The heatsink has thermal interface material stuck to it on the bottom surface. Uncover the heatsink of all packaging and plastic tapes. Do not tamper with the thermal paste.

Place the heatsink on the processor assuring that the retention clip id aligned with the plastic lug on the CPU-socket. Insert one end (the simple end) of the retention clip to the plastic lug on the socket. Then with a flat screw driver slowly push straight-down the other end of the clip and secure the clip to the plastic lug below on the socket.


That done, consult your motherboard manual for the location of the three-pin CPU fan header. One should be near the CPU-socket. Plug the fan power chord into that header.

There are many different types of after-market heatsinks available. The basic principle for installing after-market coolers is the same. Some heatsinks may come with a small package of white silicon-based thermal compound which needs to be applied before the heatsink is installed. If this is the case, only use a very small amount, and spread it over the processor's core only. The thermal compound is only used as an interface between the bottom of the heatsink, and the portion of the processor which it comes in contact with.
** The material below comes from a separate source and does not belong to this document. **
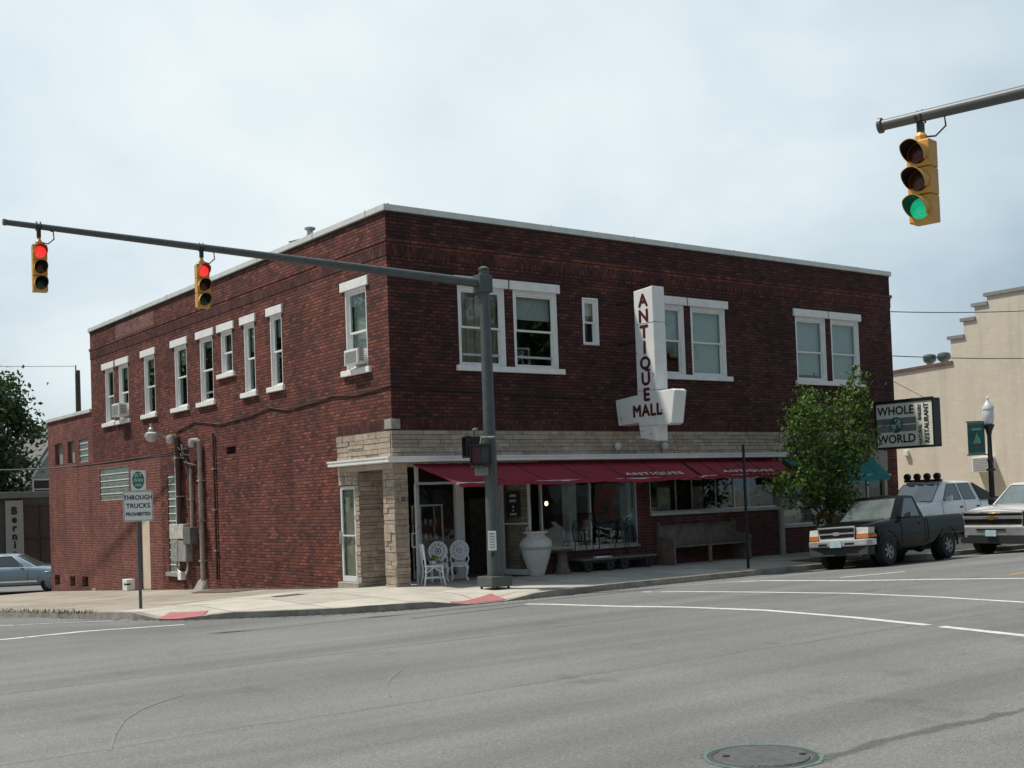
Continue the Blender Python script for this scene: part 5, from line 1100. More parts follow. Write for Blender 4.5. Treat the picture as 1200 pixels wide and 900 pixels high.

Some thermal compounds are made with conductive metals to achieve better thermal conductivity between the heatsink and processor. If you decide to try these types of Thermal Interface Materials (TIM), be sure you clean the surface of the processor and base of the heatsink with a soft cloth and Methyl alcohol gently before applying a small amount of the material. Silver-based TIMs are conductive, so do not get them on any electrical components!